At night, the sound of shelling continues. When I was there in the first week of May, things were relatively quiet — an informal ceasefire over the spring holiday week. But in the second week, the shelling of Donetsk and other cities and villages resumed and intensified.

The war isn’t over and there’s no end in sight. Why? The residents of the Donetsk and Lugansk republics are certainly tired of war and blockade. But they are unwilling to surrender to Kiev, and they know that if they did, the result would be genocide. That is the program of the fascist battalions that hold up the neoliberal junta and of neo-Nazis in the government, like the new head of parliament, Andriy Parubiy.

The Ukrainian military has more weapons, more soldiers, more vehicles.
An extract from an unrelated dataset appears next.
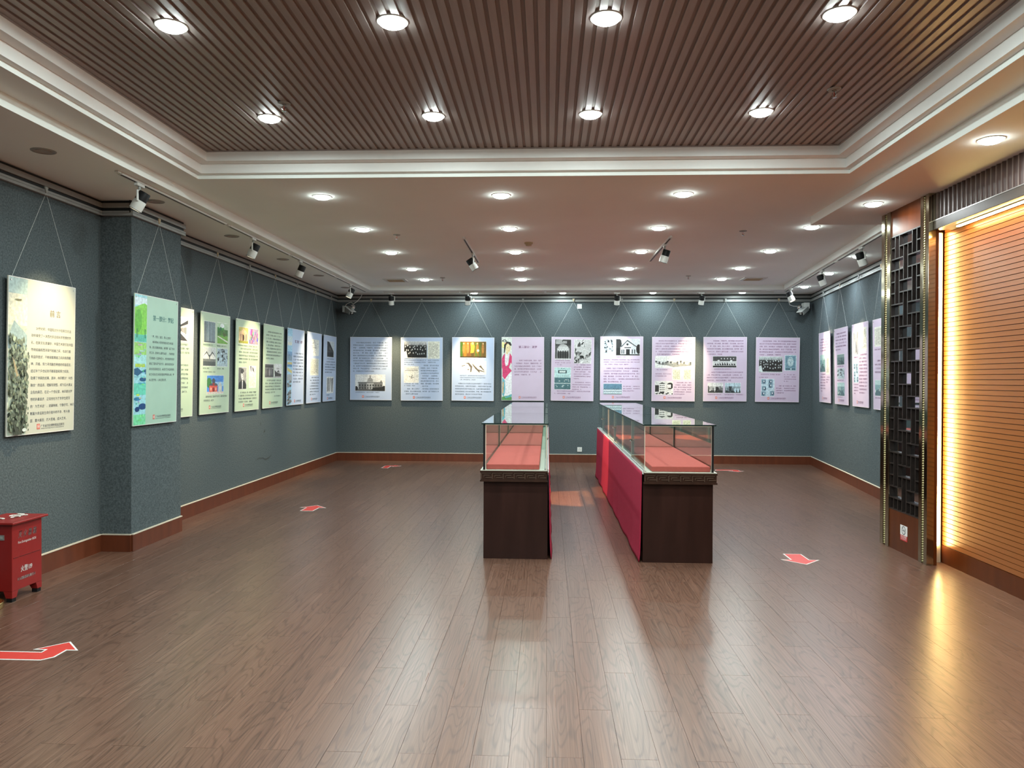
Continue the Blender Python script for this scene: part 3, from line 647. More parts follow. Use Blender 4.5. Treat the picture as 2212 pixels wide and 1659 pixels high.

But the rank-and-file drafted soldiers are demoralized. Only the neo-Nazi battalions, who receive training from the U.S. military, are motivated to fight.

The people’s army in Donetsk and Lugansk, made up mostly of local residents, is very motivated to defend their homeland and families. Although many of the soldiers have been demobilized, tens of thousands can be brought under arms within 72 hours, if necessary.

The only way for Ukraine to win the war against the independent republics, says Putkonen, is through NATO airstrikes of the kind used against Yugoslavia. But that would mean an air war on the very border of the Russian Federation.

Neither side can back down, Putkonen says. Russia’s government knows that if it withdrew its promise to aid the Donbass republics, it would be next on Washington’s hit list. If the U.S. and NATO were to back down, that would inspire a domino effect of resistance throughout the region.

There is only one acceptable solution, in which people in the United States have an important part to play.

That is the overturn of the neoliberal, neo-Nazi, oligarch regime in Kiev, aided by the growth of a powerful anti-war movement in the U.S. to prevent the Pentagon and NATO from intervening.

The children of Lugansk, the elders living in basements near the front line, the working people of the Donbass republics are doing their part. They are waiting for us.